C’est une sanglante démonstration de vitalité. A tous ceux qui le croyaient moribond, laminé par les opérations de l’armée française et par la guerre fratricide que lui livrent ses rivaux affiliés à Al-Qaida, l’Etat islamique dans le grand Sahara (EIGS) vient d’apporter un démenti brutal dans la région de Ménaka, dans le nord-est du Mali.

Combien de morts, de blessés, de civils chassés de chez eux et de boutiques brûlées les djihadistes ont-ils laissés dans leur sillage depuis le 8 mars, le long de la frontière avec le Niger ? Les plus prudents évoquent des dizaines de morts, certains plus d’une centaine, voire au-delà de deux cents pour les plus alarmistes. « Personne n’est capable de dire quel est le bilan réel, mais toutes les informations font état de beaucoup de morts, dont de nombreux civils », assure Mohammed, un journaliste d’une radio communautaire de Ménaka.

Le maire de Tamalat (ou Tamalet, selon les versions), là où les violences ont commencé, donne cependant, dans un message WhatsApp, la possible ampleur du drame dans sa seule localité : « 153 morts, 63 blessés, dont 25 femmes et 7 enfants. » Une bonne source, qui s’évertue à faire le décompte macabre, assure avoir provisoirement recensé 143 morts entre Tamalat et Inchinane, une autre localité attaquée par l’EIGS.

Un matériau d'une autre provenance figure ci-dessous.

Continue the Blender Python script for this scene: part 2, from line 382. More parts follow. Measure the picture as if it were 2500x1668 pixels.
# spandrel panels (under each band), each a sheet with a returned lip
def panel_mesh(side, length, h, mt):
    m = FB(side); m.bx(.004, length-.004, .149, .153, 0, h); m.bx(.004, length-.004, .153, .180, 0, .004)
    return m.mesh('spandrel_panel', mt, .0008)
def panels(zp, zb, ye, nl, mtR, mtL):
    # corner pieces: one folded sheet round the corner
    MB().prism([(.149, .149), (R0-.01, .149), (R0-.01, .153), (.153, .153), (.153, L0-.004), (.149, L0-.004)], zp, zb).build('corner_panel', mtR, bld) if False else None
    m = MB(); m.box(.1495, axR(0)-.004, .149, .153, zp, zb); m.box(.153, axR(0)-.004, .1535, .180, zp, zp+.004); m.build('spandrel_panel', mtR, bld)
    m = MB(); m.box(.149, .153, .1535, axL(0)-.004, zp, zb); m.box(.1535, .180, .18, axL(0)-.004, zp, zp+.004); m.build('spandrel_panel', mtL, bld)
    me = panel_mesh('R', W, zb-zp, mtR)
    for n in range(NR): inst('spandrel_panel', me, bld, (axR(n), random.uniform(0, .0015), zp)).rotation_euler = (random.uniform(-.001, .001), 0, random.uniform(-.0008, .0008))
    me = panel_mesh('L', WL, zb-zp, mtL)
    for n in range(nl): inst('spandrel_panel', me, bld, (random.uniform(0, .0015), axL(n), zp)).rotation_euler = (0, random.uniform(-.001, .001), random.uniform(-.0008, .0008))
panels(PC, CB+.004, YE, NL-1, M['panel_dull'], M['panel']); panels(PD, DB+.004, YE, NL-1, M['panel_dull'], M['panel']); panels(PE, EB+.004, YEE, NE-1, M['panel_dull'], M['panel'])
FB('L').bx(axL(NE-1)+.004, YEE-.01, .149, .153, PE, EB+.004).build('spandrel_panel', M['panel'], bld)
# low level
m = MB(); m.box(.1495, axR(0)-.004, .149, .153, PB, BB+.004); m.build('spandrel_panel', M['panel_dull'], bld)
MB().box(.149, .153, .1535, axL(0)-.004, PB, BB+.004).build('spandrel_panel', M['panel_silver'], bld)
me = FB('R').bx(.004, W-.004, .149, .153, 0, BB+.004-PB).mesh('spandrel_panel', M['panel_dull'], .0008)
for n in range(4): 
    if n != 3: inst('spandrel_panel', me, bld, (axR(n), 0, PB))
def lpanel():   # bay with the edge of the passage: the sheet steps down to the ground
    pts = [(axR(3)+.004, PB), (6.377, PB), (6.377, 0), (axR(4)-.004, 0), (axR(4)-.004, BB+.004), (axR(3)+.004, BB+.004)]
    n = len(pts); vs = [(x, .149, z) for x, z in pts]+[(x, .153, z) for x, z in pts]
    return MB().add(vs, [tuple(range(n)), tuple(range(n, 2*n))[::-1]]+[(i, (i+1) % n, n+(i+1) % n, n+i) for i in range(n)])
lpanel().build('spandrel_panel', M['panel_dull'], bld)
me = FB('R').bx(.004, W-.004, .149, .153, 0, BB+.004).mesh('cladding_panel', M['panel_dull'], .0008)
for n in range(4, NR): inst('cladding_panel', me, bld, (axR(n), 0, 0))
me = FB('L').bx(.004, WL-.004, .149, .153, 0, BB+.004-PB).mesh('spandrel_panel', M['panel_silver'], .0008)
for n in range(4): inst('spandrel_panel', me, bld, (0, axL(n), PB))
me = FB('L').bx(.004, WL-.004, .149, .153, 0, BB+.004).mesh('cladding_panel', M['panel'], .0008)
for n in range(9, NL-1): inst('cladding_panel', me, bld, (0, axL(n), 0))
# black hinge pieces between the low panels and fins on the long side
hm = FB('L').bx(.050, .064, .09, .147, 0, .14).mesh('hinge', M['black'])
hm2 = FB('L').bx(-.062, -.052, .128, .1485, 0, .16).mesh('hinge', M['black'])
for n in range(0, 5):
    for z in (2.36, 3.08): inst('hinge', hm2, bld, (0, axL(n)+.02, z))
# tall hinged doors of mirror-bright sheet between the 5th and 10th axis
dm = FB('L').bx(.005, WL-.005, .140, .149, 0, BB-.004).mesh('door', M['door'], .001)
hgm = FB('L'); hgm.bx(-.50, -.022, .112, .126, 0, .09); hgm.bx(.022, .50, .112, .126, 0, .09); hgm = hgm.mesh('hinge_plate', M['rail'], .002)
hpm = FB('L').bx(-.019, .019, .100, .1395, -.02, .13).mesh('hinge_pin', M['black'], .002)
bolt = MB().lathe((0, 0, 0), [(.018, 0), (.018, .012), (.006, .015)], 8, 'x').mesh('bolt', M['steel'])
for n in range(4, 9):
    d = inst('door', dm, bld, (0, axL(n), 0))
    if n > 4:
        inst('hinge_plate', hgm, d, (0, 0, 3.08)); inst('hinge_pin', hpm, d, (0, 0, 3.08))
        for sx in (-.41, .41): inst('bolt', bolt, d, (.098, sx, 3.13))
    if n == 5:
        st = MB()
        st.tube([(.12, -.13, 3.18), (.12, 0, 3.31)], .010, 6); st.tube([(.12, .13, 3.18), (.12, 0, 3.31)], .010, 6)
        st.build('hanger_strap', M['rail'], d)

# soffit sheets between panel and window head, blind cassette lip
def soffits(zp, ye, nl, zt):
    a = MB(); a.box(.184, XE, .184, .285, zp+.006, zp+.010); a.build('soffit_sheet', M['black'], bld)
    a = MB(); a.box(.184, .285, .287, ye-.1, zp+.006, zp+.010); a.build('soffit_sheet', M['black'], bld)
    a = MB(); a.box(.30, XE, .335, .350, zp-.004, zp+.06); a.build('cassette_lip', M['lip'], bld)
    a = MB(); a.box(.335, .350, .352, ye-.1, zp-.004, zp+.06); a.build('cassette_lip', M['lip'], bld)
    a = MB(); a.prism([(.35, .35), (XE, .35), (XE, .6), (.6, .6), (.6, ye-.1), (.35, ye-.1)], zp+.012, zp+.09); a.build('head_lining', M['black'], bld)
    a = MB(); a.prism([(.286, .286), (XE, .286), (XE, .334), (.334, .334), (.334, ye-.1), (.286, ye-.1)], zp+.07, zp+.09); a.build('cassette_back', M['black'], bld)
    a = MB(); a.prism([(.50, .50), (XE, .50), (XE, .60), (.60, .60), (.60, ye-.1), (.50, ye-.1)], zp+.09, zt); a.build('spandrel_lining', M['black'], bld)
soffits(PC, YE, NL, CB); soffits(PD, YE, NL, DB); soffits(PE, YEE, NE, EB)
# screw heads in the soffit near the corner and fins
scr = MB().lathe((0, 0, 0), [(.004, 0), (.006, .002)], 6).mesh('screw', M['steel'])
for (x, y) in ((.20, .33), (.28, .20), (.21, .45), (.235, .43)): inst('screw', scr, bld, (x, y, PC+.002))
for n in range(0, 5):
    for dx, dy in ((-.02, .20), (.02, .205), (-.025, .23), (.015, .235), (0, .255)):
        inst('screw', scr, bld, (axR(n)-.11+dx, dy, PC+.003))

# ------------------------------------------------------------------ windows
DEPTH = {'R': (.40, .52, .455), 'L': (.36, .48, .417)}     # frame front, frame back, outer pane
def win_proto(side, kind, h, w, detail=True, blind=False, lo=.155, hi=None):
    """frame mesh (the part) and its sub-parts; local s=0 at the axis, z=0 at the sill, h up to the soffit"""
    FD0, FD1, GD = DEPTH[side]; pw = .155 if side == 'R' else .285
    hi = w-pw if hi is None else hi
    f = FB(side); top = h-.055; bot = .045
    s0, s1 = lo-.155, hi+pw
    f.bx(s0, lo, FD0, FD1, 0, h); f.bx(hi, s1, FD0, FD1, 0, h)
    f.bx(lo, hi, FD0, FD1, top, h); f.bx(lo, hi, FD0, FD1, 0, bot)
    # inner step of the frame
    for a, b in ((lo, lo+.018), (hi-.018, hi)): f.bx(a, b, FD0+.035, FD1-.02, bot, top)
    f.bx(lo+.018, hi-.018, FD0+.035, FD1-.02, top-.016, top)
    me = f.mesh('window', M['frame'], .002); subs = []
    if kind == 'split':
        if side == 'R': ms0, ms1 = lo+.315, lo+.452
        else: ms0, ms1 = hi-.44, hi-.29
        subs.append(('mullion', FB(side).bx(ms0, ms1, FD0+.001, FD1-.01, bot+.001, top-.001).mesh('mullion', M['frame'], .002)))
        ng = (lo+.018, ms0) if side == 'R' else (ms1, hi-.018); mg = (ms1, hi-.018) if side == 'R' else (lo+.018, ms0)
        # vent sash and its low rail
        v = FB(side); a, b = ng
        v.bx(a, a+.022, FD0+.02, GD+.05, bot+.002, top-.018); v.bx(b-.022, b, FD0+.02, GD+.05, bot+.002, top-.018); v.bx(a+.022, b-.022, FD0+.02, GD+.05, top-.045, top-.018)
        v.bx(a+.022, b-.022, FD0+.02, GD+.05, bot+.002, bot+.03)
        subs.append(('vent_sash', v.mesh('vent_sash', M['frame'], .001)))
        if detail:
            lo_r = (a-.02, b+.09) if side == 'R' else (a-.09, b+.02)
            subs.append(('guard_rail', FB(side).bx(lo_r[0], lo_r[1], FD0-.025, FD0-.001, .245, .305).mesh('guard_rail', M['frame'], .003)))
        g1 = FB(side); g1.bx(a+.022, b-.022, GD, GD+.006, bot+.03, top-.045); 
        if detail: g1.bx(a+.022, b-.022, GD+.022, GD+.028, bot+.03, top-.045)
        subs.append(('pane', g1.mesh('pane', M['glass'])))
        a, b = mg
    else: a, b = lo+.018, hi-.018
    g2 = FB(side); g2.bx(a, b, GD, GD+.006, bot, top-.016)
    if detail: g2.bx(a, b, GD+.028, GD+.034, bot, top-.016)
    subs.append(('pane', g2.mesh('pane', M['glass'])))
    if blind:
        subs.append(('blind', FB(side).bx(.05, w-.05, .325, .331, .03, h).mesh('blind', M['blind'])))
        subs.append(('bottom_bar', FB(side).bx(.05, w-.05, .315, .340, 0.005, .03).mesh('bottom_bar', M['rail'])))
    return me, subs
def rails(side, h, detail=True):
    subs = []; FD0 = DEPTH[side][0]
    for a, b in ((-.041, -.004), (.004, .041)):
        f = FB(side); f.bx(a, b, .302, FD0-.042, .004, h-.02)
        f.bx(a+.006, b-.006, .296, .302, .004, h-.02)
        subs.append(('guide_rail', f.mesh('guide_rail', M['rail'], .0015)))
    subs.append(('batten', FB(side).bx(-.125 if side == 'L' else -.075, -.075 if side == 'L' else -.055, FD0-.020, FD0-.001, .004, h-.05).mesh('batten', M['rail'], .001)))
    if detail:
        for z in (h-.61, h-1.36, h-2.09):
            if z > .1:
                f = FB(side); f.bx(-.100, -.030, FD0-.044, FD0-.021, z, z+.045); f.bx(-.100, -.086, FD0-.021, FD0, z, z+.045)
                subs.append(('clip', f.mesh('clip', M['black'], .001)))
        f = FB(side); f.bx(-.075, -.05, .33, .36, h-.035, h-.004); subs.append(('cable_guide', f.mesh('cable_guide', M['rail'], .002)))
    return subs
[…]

Selon toutes les personnes interrogées, c’est le meurtre d’un officier du Mouvement pour le salut de l’Azawad (MSA), le 1er mars, dans les environs de Tamalat, qui est à l’origine des violences. L’identité du meurtrier est incertaine, mais pour les Touareg Daoussak, très présents au sein du MSA, un groupe armé issu de l’ex-rébellion qui avait pris le contrôle du nord du Mali en 2012, il ne fait aucun doute que le crime est l’œuvre de l’EIGS, qui recrute principalement au sein des communautés peules.

La défiance et les haines

Dans les jours qui suivent, huit combattants de l’EIGS auraient été exécutés en représailles. Les tentatives de médiation ne donnent rien, alors qu’une trêve informelle avait été conclue dans la zone entre les deux groupes en 2019. « Le 3 mars, des combattants de l’organisation Etat islamique sont arrivés, notamment du Nigeria. Le 5, l’EIGS a sorti une fatwa pour leur donner le droit de verser le sang des Daoussak et de prendre leurs biens », relate la source précédemment citée. Le 8 mars, l’attaque est lancée sur Tamalat, vers 14 heures. « Face aux centaines de combattants de l’EIGS, le MSA a abandonné sa position en se faisant tirer dans le dos. L’EIGS a alors massacré les Daoussak de la zone », poursuit notre interlocuteur.